東京は3位を維持、スコアを伸ばし2位のニューヨークに迫る
昨年初めてトップ3に入った東京は、上位2都市であるロンドン、ニューヨークと比べてやや弱かった「交通・アクセス」や「文化・交流」の分野での評価を高め、2位のニューヨークとのスコア差を縮めた。「文化・交流」では「海外からの訪問者数」、「交通・アクセス」では「国際線直行便就航都市数」が東京の総合スコアを高めた主たる要因である。
ロンドンは高い総合力で、他都市を大きく引き離す
6年連続で1位を維持したロンドンは、昨年からさらにスコアを伸ばし、他都市を大きく引き離した。「文化・交流」は昨年同様高く評価されており、「食事の魅力」や「海外からの訪問者数」などのスコアが伸び続けている。英国のEU離脱が今度首都ロンドンにどのような影響を及ぼすかは未知数ではあるが、人口が増加し、大規模都市開発が続いているロンドンの総合力は、当面の間は伸び続けると予想される。
経年分析で明らかになった“東京の可能性”
2007-2008年の世界金融危機以降、数年間にわたって都市力を落としていたロンドンは、2012年の五輪を機に都市力を回復軌道へと乗せることに成功し、さらに五輪以降も着実にスコアを伸ばし続けている。2020年に五輪を控えている東京は、ロンドンと同じ成長カーブを描くことができれば、近い将来にニューヨークを抜いて2位に躍り出る可能性も見えてきた。
世界一の都市を目指す東京の課題
トップ2都市との比較から見える東京の課題
東京は、1位のロンドン、2位のニューヨークと比較すると、「文化・交流」分野のスコアに大きな差がある。具体的には、ハイクラスホテル客室数などの「受入環境」や、文化・歴史・伝統への接触機会などの「文化資源」で大きく引き離されている。また、経済分野の「市場の魅力」や交通・アクセス分野の「国際交通ネットワーク」もこれら2都市の水準には達していない。東京がさらに総合力を高めて世界一の都市になるためには、「経済」および「交通・アクセス」分野における弱みを克服しつつ、「文化・交流」分野のスコアを大幅に高めていく必要がある。
分野別ランキングから見える東京の課題
昨年の分野別ランキングと比較すると、東京は「文化・交流」が5位から4位へ、「交通・アクセス」は11位から6位へと順位を上げた。
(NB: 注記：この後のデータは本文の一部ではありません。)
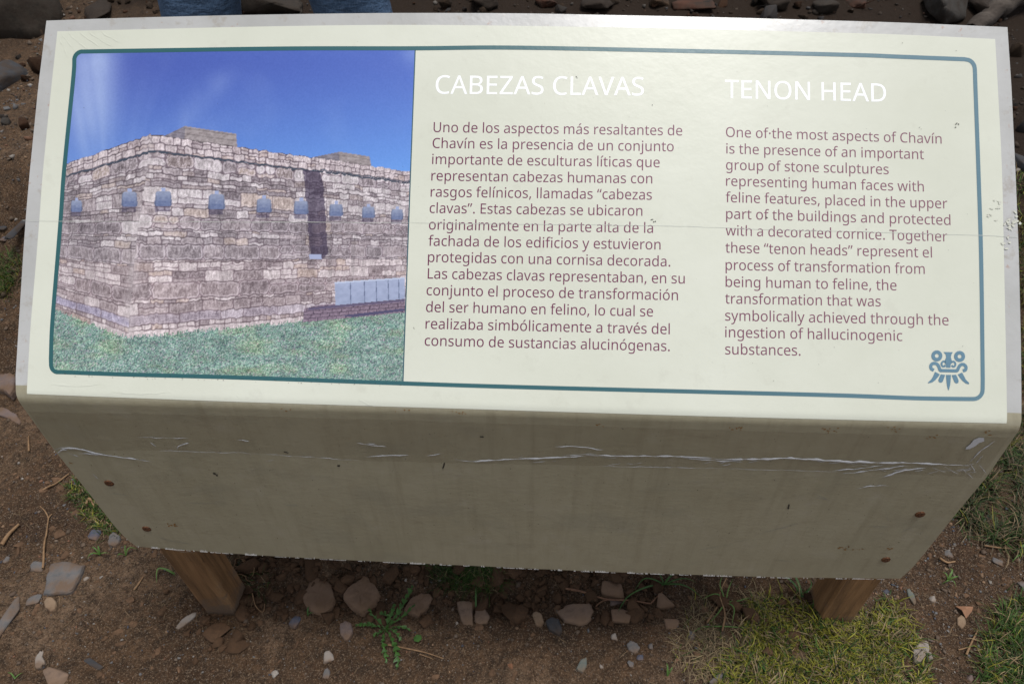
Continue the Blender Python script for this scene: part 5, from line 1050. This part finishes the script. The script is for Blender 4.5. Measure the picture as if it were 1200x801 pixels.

その理由として、「文化・交流」は、「海外からの訪問者数」や美術館・博物館などの「集客施設」の増加があげられる。また、「交通・アクセス」では、昨年まで「国際線旅客数」としていた指標を「国内・国際線旅客数」へ変更したことによるスコア増や、「国際線直行便就航都市数」や「通勤・通学の利便性」においてスコアをあげたことなどが主な要因である。一方、「経済」は1位から4位へ、「居住」は6位から14位へ順位を下げた。「経済」は上位都市と比べてGDP成長率が低いことや、為替変動(円安)が影響したこと、「居住」では新たに追加した「社会の自由度・公正さ・平等さ」、「メンタルヘルス水準」の指標で評価を伸ばせなかったことが理由である。